By Marlisa Harding
mharding@americanpress.com
As a traveling educator and musician, Mickey Smith has encountered numerous teachers who’ve taken their craft to higher levels of excellence. And, he said, he’s learned from them.
“You quickly see, ‘Hey, this isn’t the only show in town,’” Smith said. “You take ideas, you learn from them, start implementing things, and my classroom gets stronger.”
Smith, a three-time Grammy Music Educator Award nominee, said he’s used his experience to develop Sound 180, a program to help empower teachers and make them more effective — “to help people teach uplifted, to find their joy.”
“I find that when teachers ask questions about their teaching practices it’s not always that we’re doing the wrong thing or making the wrong ‘sound,’” Smith said.

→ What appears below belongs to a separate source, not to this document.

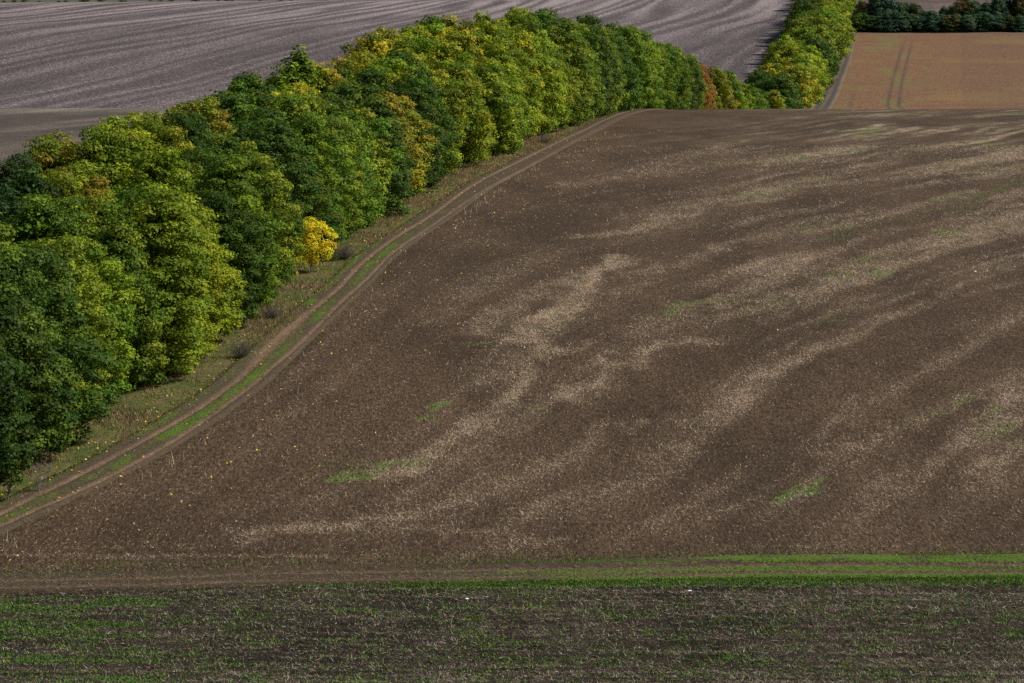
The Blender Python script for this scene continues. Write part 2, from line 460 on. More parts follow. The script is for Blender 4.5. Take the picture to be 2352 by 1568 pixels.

“It’s just that it needs to be tweaked a little bit. It’s a directional thing. That’s one idea that Sound 180 is about — making a ‘sound’ 180.”
Smith said teachers should recognize that what they do is an art form that, like music, can entertain and elevate its audience. For teachers to teach at their highest level, he said, they must “discover their personal sound.”
“When it’s done well, it ain’t about you. When our kids come to our class, it’s not just our kids coming. It’s their experience, it’s their baggage,” Smith said. “It really comes down to the relationships. My job is to be a constant and consistent person for those young people — what I call a ‘sound adult.’”
Such high levels of job performance naturally turn into high levels of learning, he said. And the combination of the two creates a “harmony between teacher and student which creates a ‘sound’ 180 days of instruction.”